A Tender Moment
My father never told me how he really felt. It took me decades to realize that he never had to.
Every muscle in my body ached. I was overheated, blistered raw where my backpack’s shoulder straps dug into my bony collarbones, and very thirsty.
My father, brother and I, along with about a dozen other members of Boy Scout Troop 75, had backpacked to a fairly remote campsite in Upper Bear Creek, located in Southern California’s San Gabriel Wilderness. Although, at age 10, I wasn’t yet old enough to be a Boy Scout, my brother had joined the troop one year earlier, and I was invited along for the weekend adventure.
Within a half mile of leaving the trailhead, however, my “adventure” had become somewhat of a death march.
The trail we’d taken crossed swollen, fast-running Bear Creek at least a dozen times as we ascended our way past the sage scrub, chaparral, ponderosa pines and coast live oaks that populated the region. Between my far-too-heavy backpack, the blown-out sneakers that offered little support when negotiating the slick rocks found at every creek crossing, the unremitting July heat, and the fast pace set by the older, stronger boys, our three-mile jaunt felt more like 50 when I finally dumped my pack and collapsed onto the tarp my dad had spread out at our campsite.
“Let’s go get some water,” Dad said a few minutes later. “Drink a little, and you’ll feel better.”
Offering a strong arm, he helped me to my feet and we ambled our way toward a stand of ferns flourishing in the shade offered by two white alders that arched out over the creek. Dad was right. Within minutes of filling our canteens and drinking the cool, clean water, I felt rejuvenated.
We sat next to each other, blissfully cooling our bare feet in the creek and gazing up at the alders’ leaves, which danced and shimmered in the late-afternoon light as creek water sighed and gurgled over nearby rocks.
Then my father did something he’d never done before, something he’d never again do for the rest of his life: He put his arm around me.
I briefly twitched in shock at this new experience.
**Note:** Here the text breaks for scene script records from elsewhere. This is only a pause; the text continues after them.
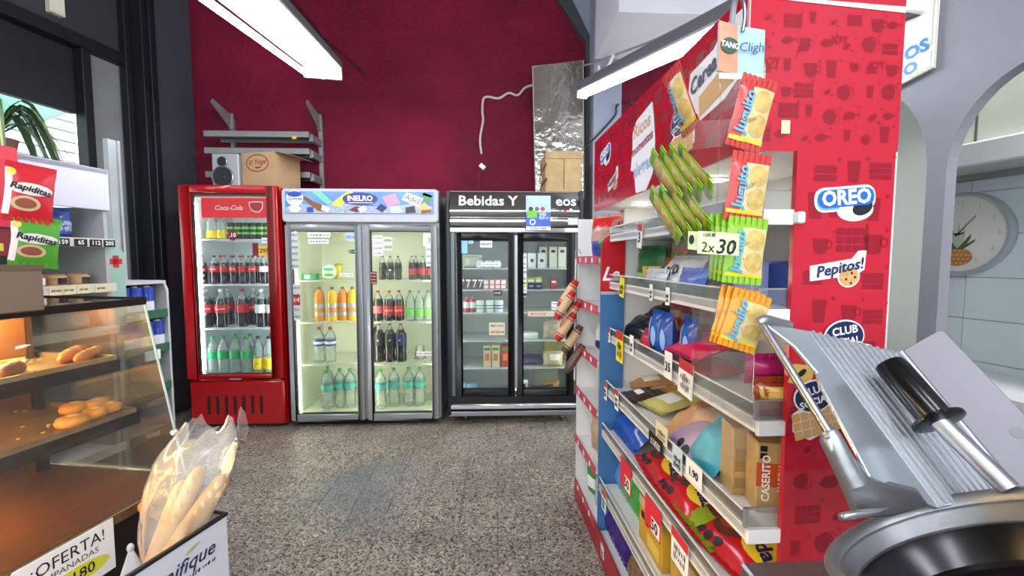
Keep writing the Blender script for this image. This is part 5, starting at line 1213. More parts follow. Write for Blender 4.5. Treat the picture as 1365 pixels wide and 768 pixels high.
price_tag('black price slip below the cream slip', 874, 590, 3, .11, .045, ink, '~', tcol=paper, dv=.008)
price_tag('pale blue handwritten price slip on the fourth shelf rail', 903, 612, 3, .06, .075, M('slip_pale_blue', '#c4d2da', .5), '~')
price_tag('white price card reading 1.90 on the fourth shelf rail', 925, 630, 3, .085, .055, paper, '1.90', sz=.03)
price_tag('first red price card reading 50 on the fifth shelf rail', 834, 634, 4, .115, .11, tred, '50', fold=paper, sz=.05)
price_tag('second red price card reading 50 on the fifth shelf rail', 870, 690, 4, .125, .10, tred, '50', fold=paper, sz=.05)
price_tag('white price card with red top at the near end of the fifth rail', 906, 736, 4, .10, .10, paper, '~', cap=hred)
price_tag('white tag with red heading on the lowest shelf rail', 805, 668, 5, .06, .09, paper, '~', cap=hred)
price_tag('small white tag low on the red kick plate', 803, 735, 5, .045, .055, paper, '~', dv=.012)
# ---------------------------------------------------------------- hanging pocket strip in front of the gondola
HU = .74
hp = thing('pocket_strip', 'clear two-sided pocket strip with printed header cards hanging before the gondola', 'display strip', G, (.43, HU, 1.8))
def HP(px, py, u=HU): return G.ony(px, py, u)
p0 = HP(958, 30); p1 = HP(1020, 40); p2 = HP(1018, 105); p3 = HP(956, 95)
q = MB(); q.add([p3, p2, p1, p0] + [p + Vector((0, .002, 0)) for p in (p3, p2, p1, p0)], [(0,1,2,3),(7,6,5,4),(0,4,5,1),(1,5,6,2),(2,6,7,3),(3,7,4,0)])
pm = HP(984, 34); pn = HP(983, 100)
q.build('header_card', M('card_pale_blue', '#9fc0d2', .35, var=(12, .12)), hp)
q = MB(); f1_ = [HP(959, 27, HU-.002), HP(984, 34, HU-.002), HP(983, 99, HU-.002), HP(957, 94, HU-.002)]
q.add(f1_ + [p + Vector((0, .0015, 0)) for p in f1_], [(0,1,2,3),(7,6,5,4),(0,4,5,1),(1,5,6,2),(2,6,7,3),(3,7,4,0)]); q.build('header_card', M('card_peach', '#c48a6c', .35, var=(25, .2)), hp)
S = face_front(0, HU-.003, 0)
c_ = HP(971, 62); deco(hp, S, 'logo_shape', ell(.016, .013, 16, c_.x, c_.z, -.2), M('card_dark_green', '#2c4a34', .4), .001); tx(hp, S, 'TANG', c_.x, c_.z, .013, paper, .0022, rad(-10), .03, 0, .9)
c_ = HP(1002, 65); tx(hp, S, 'Clight', c_.x, c_.z, .022, M('card_navy', '#2c3f5c', .4), .002, rad(2), .0, .15)
q = MB(); q.box(HP(957,100).x, HP(1016,100).x, HU-.004, HU-.003, HP(957,106).z, HP(957,98).z); q.build('card_edge', paper, hp)
MB().tube(smooth_path([HP(990,42,HU-.004), HP(993,20,HU-.004), HP(990,0,HU), HP(980,-14,HU+.03), HP(985,-20,.86)]), .003, 8).build('hook', steel, hp, True)
MB().tube(smooth_path([HP(975,40,HU+.004), HP(978,10,HU+.01), HP(985,-20,.86)]), .005, 8).build('hanger', M('hanger_grey', '#8d8d90', .4), hp, True)
vl, vm, vr = .372, .422, .503
# the sheets behind the pockets and one pocket per row on each face
q = MB(); q.box(vm, vr, HU+.004, HU+.0055, 1.10, 1.70); q.build('backing_sheet', film, hp)
LA = Matrix.Translation((vm, HU, 0)) @ Matrix.Rotation(rad(125), 4, 'Z')      # left face runs back and to the left
q = MB(); q.box(0, .06, -.001, .0005, 1.40, 1.70, LA); q.build('backing_sheet', film, hp)
rows = ((1.555, 1.60), (1.435, 1.49), (1.325, 1.39), (1.205, 1.27), (1.10, 1.195), (.99, 1.09))
for k, (z0, z1) in enumerate(rows):
    for side in (0, 1):
        q = MB(); n = 8; rg = []
        for j in range(4):
            z = z0 + (z1-z0)*j/3; bulge = (.006 + .022*j/3) * (1 if k < 4 else .7)
            row = []
            for i in range(n+1):
                t_ = i/n; b_ = -bulge*math.sin(math.pi*t_)
                p = Vector((vm + (vr-vm)*t_, HU + .003 + b_, z)) if side == 0 else LA @ Vector(((.085 if k < 3 else .04)*t_, -b_ + .001, z))
                row.append(p)
            rg.append(row)
        q.loft(rg, False, False); q.build('pocket', plast, hp, True)
jr = M('juice_packet_red', '#b5342c', .3); jt = M('juice_biscuit_print', '#bfa25c', .4, var=(80, .25)); jb = M('juice_lettering_blue', '#4f9fc4', .4); jg = M('juice_packet_green', '#7fae22', .3); jo = M('juice_packet_orange', '#d08a1c', .3); jyel = M('juice_yellow_edge', '#d8c23a', .35)
def juice(label, v, u, z, mat, w_, h_, rz, tilt, lean=0., seed=0, group='juice powder packets in the pocket strip'):
    rm = Matrix.Rotation(G.a + rz, 4, 'Z') @ Matrix.Rotation(lean, 4, 'X') @ Matrix.Rotation(tilt, 4, 'Y')
    return packet('juice_packet', label, 'juice packet', gp(v, u, z), (w_, h_, .014), mat, rotm=rm, seed=seed, group=group, lump=.1,
        bands=[(.36,.97,.05,.93,M('juice_pale_print', '#c9b887', .4)),(.42,.95,.50,.90,jt,1),(.45,.97,.10,.48,jt,1),(.03,.97,.0,.07,jyel)], texts=[('Juguito', .27, .48, .026, jb, rad(88))])
juice('red juice packet in the top pocket facing the counter', .458, HU-.012, 1.560, jr, .066, .10, 0, rad(14), seed=101)
juice('red juice packet in the second pocket facing the counter', .462, HU-.012, 1.437, jr, .072, .094, 0, rad(7), seed=102)
for i in range(4): juice(f'{ORD[i]} green juice packet from the front in the third pocket', .462 - .004*i, HU-.014+.007*i, 1.328+.003*i, jg, .074, .092, 0, rad(5-2*i), seed=103+i)
for i in range(3): juice(f'{ORD[i]} orange juice packet from the front in the fourth pocket', .458 - .003*i, HU-.014+.007*i, 1.212+.003*i, jo, .074, .080, 0, rad(17-3*i), seed=107+i)
SL = rad(-100)
juice('red juice packet standing in the top pocket of the far side', .384, HU+.035, 1.60, jr, .05, .10, SL+.35, rad(-14), lean=rad(12), seed=111)
for r_, z in ((0, 1.475), (1, 1.405)):
    for i in range(4):
        juice(f'{ORD[i]} green juice packet from the front in the {("upper", "lower")[r_]} far-side pocket', .372 + .012*i, HU+.05-.014*i, z+.004*i, jg, .055, .088, SL, rad(-20-5*i), lean=rad(26), seed=112+i+5*r_)
# green price card clipped across the strip
pc = thing('price_card', 'pale green price card reading 2x30 clipped to the pocket strip', 'price tag', G, tuple(HP(950, 325, .695)))
gpap = M('paper_pale_green', '#cfdca4', .6)
a = HP(930, 320, .695); b = HP(985, 326, .695)
q = MB(); q.loft([[Vector((a.x + (b.x-a.x)*t_, .695 - .006*math.sin(math.pi*t_), zz + .004*t_*-1)) for t_ in [i/8 for i in range(9)]] for zz in (HP(930,338,.695).z, HP(930,308,.695).z)], False, False); q.build('card', gpap, pc)
S = face_front(0, .689, 0); m_ = HP(961, 327, .689)
tx(pc, S, '2x', m_.x-.022, m_.z-.004, .024, ink, .0, rad(-4), .0); tx(pc, S, '30', m_.x+.008, m_.z-.004, .034, ink, .0, rad(-4), .02, .15); scribble(pc, S, a.x+.004, a.x+.03, HP(940,313,.689).z, .016, ink, .0)
q = MB(); e0 = HP(917, 320, .71); q.add([(e0.x,.71,HP(917,332,.71).z),(a.x+.004,.697,HP(930,334,.697).z),(a.x+.004,.697,HP(930,309,.697).z),(e0.x,.71,HP(917,308,.71).z)], [(0,1,2,3)]); q.build('side_flap', gpap, pc)
c_ = HP(922, 319, .69); deco(pc, face_front(0, .70, 0), 'bottle_mark', ell(.0045, .008, 12, c_.x*1.012, c_.z), ink, .001)

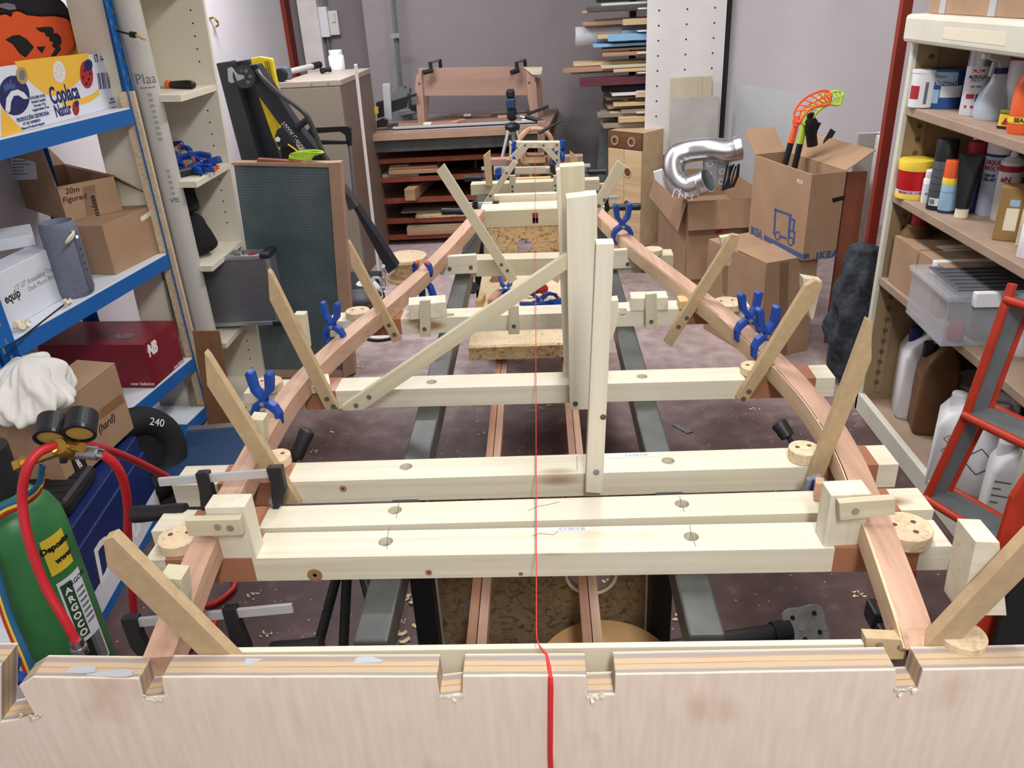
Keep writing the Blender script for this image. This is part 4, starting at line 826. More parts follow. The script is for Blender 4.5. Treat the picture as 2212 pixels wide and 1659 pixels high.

What the hell is happening?
Then, as his fingers began to caress my shoulder, I felt an odd blend of confusion and tranquility.
I instinctively knew that my father felt the same. I sensed his apprehension, his hesitation. And beneath my confused state, I admired him for the risk he’d taken by expressing himself in this manner, something men of his era often avoided.
Dad and I spent a few awkwardly wonderful minutes together, two imperfect souls wordlessly connecting in a beautiful slice of paradise.
We soon stood and headed back to set up our campsite.
Forty-three years later, I sat in a chair next to my father, who lay in bed dying of an aggressive form of melanoma that had ravaged his body. He spent most of his time sleeping, waking up to let me give him a sip of water, occasionally mumbling something I couldn’t quite understand.
“What did you say, Dad?” I asked, confused.
I then felt compelled to do something I’d never done before: I gently took his hand in mine, feeling what he must’ve felt when he’d risked placing his arm around his young son so many decades earlier.
Once Dad fell back asleep, snoring lightly, I went outside to unwind, take in some fresh air and try to process what had just happened. My mom met me just outside the front door about five minutes later.
Looking up at me and smiling through the pain of impending loss, she said, “Your father just told me something you should know.”
“What?”
“He said, ‘Tell Larry I love him very, very much.’”
His mumbled words, those words I couldn’t quite comprehend ...
Part of me had always known that my father loved me, ever since he’d taken a chance and put his arm around his young son at Bear Creek so many years earlier.
Dad, wherever you are, I hope you understand this: The feeling is mutual.
Kudos and hugs to Dana Allen, Matt Cyr, Kathy Ayers and Genie Joseph, who provided valuable feedback while this essay was being written.





Well done, Larry. A beautiful story — two beautiful stories — told with honest tenderness. There weren’t your usual flourishes of comic genius, but in that I sense the seriousness with which you approached this subject. Your writing, as ever, was impeccably engrossing.
Truly beautiful story, Larry! And told with such vulnerability. You got me all choked up. Thank you -- it's genuinely inspiring to see someone willing to take a risk like this. And it paid off -- big time!